Imagine this: you are walking with your tribe across the plains of the Savannah. Predation is a fact of life; you are surrounded by carnivores, and you are your kind are walking meat snacks.
Especially if one of you stops walking…
What do you when one of your own stops moving, becomes inanimate*, falls to the ground? What do you with death, especially when carrion hunters abound?
This is conjecture, but I for one wouldn’t want to attract the attention of hungry monsters.
I would want to hide the meat…
*[in-animate, from the Latin anima, “a current of air, wind, air, breath, the vital principle, life, soul”]
*
100,000 years ago, we have records of intentional human burial.
The site in question is in Israel, specifically at the site of Qafzeh, where 15 Homo Sapiens were found in a cave. This was ritualistic, as many pieces of red ocher (as well as ocher stained tools) were found near the bodies [further info: Smithsonian Institute, link: https://humanorigins.si.edu/evidence/behavior/burial/qafzeh-oldest-intentional-burial].

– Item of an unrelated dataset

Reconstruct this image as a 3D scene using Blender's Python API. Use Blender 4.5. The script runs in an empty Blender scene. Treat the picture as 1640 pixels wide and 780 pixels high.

In other words, Grave Digger might be the worlds’ second oldest profession.
Which makes sense; life and death, or as comparative mythologists/anthropologists like to call it, Womb and Tomb, appear to be the two most human stories; the Womb is love and sex…the Tomb is what follows.
*
Birth implies a descent, a passage out of darkness, into light.
We are born (barring Cesarean section babies) headfirst.
The so-called ‘Nekyia’, or more precisely ‘Katabasis’, describes a continuation of the process, only here we go from the light, back into the dark.
This is a technical distinction; Nekyia refers specifically to summoning the dead, i.e., ghosts. It can best be translated as necromancy, but in its broadest sense, it has also come to mean any underworld journey, assuming it is a two-way trip.
*
In Sumeria, Innana made the descent to visit her sister.
In the Greek world, we have Persephone, Heracles, Odysseus and Orpheus (and if you’re feeling satirical, I highly suggest the Roman Nekyia of Mennipus, which is decidedly tongue-in-cheek).
In the Americas, Hero Twins Hunahpú and Xbalanqué made their way through Xibalba in the Popol Vuh.
In India, the sage Markendaya had his own Nekyias, both in dealing directly with Death (Yama) and finally, at the End of Time.
And in an extra-Biblical tradition, there is the Harrowing of Hell, in which Jesus Christ descends to liberate the Patriarchs (who were sent to Hell by virtue of having not been Christian, a rather odd epistemological paradox).
This is a very, very short list.
*
Katabasis is a broader term, which means any descent, be it military, psychological, or spiritual.
So, when we bury our dead, does the journey end? Or is the Katabasis just the beginning?
How important is ritual preparation to ensure the safe journey?
The answers to these – and many other questions – can be found by studying religion.
One could argue that religion, in all of its manifestations, is really just our way of dealing with the “Undiscovered Country”, the afterlife as Shakespeare describes it in Macbeth:
To grunt and sweat under a weary life,
But that the dread of something after death,
The undiscovered country from whose bourn
No traveler returns, puzzles the will,
And makes us rather bear those ills we have,
Than fly to others that we know not of?
-Hamlet, Act 3, Scene 1, Bill Shakespeare
*
The take-away?
Bill didn’t have a lot of faith.
But that’s beauty of the Undiscovered Country:
It doesn’t care what kind of ride you think you’re getting on.
The point is, as soon as you took your first breath, you got in line.
Your ticket was prepaid, bought buy some hidden, mysterious booth master(s).
Like it or not, it’s got your name and number in bold print.
And there’s no easy way to cut in or out.
So, to quote the late, great Bill Hicks:
Enjoy the ride!

What a fascinating piece! I will have to remember the term “Nekyia.” Underworld journeys appear in so many mythologies, and it’s nice to have a term that links this diverse group of tales. I wonder if it has to be specifically the land of the dead or if any otherworld counts? I’m thinking of Pwyll from Welsh mythology who trades places with Arawn, king of Annwn for a time. Then there’s Kōga Saburō in Japanese myth, who travels through some sort of underworld (but I’m not sure if it’s Yomi, the official land of the dead) and experiences a kind of rebirth as a serpent on returning to the living world.